**Work required:**
The lines to reproduce run from the first one through the line containing "F, CX, HY, CAMH = 2300.0, 1000.0, 1097.0, 2.8". Reproduce them exactly.

**Data segment:**
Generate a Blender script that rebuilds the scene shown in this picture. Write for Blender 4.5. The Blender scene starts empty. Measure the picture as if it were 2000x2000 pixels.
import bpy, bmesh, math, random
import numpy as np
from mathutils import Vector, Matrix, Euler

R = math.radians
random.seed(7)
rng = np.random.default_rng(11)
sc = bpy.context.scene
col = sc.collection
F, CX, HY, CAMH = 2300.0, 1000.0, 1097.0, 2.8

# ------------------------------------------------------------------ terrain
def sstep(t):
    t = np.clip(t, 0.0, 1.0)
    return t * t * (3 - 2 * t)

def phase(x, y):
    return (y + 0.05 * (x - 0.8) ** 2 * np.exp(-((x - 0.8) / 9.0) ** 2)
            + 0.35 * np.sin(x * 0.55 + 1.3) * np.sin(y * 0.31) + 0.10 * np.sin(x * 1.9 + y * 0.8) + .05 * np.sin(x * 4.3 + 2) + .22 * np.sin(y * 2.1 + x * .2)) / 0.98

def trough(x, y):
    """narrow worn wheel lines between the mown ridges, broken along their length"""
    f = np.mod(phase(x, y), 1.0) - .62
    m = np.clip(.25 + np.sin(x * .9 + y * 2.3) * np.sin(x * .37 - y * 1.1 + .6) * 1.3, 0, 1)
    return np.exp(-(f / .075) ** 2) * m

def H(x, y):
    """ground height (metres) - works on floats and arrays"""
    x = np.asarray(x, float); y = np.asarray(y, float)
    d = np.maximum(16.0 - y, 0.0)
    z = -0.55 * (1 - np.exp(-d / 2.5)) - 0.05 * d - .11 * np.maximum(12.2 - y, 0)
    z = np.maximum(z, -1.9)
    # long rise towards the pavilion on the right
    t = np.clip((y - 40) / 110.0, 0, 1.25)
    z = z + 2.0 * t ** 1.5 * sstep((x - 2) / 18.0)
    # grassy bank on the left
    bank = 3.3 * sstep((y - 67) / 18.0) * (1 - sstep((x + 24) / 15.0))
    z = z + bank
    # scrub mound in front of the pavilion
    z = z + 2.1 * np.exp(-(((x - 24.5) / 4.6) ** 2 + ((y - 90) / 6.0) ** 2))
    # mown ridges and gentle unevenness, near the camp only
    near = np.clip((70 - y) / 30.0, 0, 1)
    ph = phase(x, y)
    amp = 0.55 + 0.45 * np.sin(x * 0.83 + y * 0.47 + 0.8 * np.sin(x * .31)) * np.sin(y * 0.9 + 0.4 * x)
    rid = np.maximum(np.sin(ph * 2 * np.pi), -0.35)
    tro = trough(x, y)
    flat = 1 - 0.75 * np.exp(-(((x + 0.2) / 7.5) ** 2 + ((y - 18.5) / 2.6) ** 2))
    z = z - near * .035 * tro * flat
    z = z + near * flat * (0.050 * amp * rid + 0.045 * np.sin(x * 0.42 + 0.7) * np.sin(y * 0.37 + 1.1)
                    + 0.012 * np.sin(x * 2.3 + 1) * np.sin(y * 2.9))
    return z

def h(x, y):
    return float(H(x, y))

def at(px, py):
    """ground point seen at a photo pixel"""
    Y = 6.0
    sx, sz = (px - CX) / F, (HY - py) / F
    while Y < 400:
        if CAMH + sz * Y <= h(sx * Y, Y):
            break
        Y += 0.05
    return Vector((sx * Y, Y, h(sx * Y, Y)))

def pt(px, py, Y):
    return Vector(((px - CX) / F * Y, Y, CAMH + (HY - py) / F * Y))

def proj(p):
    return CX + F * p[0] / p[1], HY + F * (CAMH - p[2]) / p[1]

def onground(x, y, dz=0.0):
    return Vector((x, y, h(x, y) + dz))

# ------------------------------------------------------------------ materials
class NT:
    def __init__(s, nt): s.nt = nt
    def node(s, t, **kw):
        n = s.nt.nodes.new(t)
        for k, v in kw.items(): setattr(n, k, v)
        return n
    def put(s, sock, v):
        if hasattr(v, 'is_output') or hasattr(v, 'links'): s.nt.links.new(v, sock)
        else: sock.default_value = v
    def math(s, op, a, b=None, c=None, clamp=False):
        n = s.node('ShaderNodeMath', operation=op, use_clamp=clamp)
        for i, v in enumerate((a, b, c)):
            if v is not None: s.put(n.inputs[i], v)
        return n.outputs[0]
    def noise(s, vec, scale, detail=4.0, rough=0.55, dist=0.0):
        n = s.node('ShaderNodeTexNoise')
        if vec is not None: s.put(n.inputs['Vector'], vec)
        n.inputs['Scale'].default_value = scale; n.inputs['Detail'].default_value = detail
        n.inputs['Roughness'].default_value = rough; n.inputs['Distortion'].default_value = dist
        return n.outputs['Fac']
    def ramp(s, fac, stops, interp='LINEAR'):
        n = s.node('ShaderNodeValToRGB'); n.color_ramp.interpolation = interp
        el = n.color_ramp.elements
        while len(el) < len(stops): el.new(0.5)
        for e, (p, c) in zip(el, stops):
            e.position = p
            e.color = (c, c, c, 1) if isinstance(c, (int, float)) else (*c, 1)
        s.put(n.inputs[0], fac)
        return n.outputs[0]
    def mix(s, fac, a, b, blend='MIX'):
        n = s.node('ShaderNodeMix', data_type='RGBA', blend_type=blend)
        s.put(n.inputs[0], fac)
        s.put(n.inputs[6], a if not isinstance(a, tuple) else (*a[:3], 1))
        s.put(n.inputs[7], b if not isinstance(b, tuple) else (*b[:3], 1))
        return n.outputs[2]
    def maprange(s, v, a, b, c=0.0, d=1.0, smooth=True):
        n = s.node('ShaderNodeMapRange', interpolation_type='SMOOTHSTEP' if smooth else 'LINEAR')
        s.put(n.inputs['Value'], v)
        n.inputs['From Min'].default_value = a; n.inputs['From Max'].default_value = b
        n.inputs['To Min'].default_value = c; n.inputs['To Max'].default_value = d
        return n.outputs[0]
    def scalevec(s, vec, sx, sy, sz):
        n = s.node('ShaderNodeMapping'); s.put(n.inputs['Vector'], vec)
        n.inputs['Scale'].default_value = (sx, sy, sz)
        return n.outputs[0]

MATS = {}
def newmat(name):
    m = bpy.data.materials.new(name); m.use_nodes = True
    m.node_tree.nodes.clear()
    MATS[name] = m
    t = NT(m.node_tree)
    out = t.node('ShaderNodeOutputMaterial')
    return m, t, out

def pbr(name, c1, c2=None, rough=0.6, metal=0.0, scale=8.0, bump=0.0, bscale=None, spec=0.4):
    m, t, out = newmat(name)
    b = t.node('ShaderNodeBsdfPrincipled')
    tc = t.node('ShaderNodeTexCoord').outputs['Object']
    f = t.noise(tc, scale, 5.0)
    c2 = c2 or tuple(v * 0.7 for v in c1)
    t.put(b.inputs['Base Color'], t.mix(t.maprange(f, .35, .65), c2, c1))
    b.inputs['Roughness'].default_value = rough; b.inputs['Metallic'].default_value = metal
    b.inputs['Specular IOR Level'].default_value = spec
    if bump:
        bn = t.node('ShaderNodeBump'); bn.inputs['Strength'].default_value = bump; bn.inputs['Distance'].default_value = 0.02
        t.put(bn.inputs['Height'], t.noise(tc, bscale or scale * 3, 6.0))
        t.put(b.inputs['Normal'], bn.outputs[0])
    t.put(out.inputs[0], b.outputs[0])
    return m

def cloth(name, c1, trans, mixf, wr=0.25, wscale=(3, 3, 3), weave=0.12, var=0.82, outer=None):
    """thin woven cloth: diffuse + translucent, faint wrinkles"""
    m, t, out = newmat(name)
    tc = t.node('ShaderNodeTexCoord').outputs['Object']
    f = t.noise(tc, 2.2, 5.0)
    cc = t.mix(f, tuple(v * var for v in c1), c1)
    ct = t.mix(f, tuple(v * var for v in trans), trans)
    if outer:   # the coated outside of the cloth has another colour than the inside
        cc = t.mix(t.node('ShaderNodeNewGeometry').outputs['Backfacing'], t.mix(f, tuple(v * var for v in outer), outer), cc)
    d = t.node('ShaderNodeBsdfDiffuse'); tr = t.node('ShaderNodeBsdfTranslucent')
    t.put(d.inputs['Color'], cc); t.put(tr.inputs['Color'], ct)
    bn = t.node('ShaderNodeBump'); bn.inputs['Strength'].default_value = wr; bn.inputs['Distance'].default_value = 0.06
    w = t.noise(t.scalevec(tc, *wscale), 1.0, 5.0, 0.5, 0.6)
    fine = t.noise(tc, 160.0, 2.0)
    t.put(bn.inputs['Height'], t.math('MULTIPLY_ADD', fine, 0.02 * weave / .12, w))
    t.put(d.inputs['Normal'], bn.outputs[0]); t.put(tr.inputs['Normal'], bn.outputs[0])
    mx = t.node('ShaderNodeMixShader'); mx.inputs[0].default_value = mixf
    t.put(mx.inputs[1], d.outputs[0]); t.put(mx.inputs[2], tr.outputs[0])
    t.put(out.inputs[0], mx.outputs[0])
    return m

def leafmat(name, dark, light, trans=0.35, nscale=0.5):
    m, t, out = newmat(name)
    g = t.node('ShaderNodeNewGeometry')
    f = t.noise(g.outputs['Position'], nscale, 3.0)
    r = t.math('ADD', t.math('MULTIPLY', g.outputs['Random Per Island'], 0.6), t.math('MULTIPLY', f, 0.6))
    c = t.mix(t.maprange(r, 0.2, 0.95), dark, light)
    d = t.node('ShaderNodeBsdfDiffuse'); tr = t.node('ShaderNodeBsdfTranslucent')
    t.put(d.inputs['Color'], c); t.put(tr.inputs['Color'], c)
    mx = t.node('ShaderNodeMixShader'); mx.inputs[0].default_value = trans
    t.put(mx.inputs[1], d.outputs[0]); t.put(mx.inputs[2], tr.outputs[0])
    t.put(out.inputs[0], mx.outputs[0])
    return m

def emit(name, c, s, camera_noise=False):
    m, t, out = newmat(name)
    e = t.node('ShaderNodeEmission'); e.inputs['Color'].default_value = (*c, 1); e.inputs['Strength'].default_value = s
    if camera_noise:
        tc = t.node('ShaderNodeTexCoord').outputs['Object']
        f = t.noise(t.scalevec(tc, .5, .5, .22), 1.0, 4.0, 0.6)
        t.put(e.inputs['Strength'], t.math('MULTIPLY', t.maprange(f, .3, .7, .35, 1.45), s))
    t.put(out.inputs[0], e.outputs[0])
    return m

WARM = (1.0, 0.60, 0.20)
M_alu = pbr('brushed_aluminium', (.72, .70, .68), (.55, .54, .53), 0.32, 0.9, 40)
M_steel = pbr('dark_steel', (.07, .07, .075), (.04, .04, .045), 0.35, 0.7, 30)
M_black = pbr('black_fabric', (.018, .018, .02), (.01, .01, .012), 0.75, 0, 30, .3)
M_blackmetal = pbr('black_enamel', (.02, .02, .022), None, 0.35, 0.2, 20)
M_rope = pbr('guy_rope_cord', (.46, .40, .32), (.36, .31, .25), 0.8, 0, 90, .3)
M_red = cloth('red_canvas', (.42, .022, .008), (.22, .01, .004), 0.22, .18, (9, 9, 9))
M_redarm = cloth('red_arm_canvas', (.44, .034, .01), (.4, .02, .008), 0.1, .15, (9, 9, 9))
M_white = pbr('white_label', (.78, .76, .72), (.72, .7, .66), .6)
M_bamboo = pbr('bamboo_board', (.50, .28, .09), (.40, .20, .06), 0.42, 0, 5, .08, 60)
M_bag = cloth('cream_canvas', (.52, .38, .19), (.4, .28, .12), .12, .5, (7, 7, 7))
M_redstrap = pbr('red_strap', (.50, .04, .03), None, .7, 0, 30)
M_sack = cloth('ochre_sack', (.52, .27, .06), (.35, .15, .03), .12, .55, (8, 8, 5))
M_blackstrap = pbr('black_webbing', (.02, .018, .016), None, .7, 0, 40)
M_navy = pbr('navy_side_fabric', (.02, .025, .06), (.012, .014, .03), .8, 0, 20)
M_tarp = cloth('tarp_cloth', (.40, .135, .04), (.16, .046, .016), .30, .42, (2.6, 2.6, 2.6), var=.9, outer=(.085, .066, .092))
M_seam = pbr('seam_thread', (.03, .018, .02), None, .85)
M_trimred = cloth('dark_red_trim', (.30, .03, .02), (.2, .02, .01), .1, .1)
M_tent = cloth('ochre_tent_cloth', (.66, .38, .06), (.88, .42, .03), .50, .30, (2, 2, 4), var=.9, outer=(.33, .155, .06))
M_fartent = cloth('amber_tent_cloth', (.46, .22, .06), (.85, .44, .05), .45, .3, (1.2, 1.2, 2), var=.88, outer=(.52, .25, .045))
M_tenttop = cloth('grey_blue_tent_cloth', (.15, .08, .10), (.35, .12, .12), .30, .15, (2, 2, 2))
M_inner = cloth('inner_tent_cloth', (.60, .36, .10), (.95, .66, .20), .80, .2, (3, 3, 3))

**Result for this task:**
Generate a Blender script that rebuilds the scene shown in this picture. Write for Blender 4.5. The Blender scene starts empty. Measure the picture as if it were 2000x2000 pixels.
import bpy, bmesh, math, random
import numpy as np
from mathutils import Vector, Matrix, Euler

R = math.radians
random.seed(7)
rng = np.random.default_rng(11)
sc = bpy.context.scene
col = sc.collection
F, CX, HY, CAMH = 2300.0, 1000.0, 1097.0, 2.8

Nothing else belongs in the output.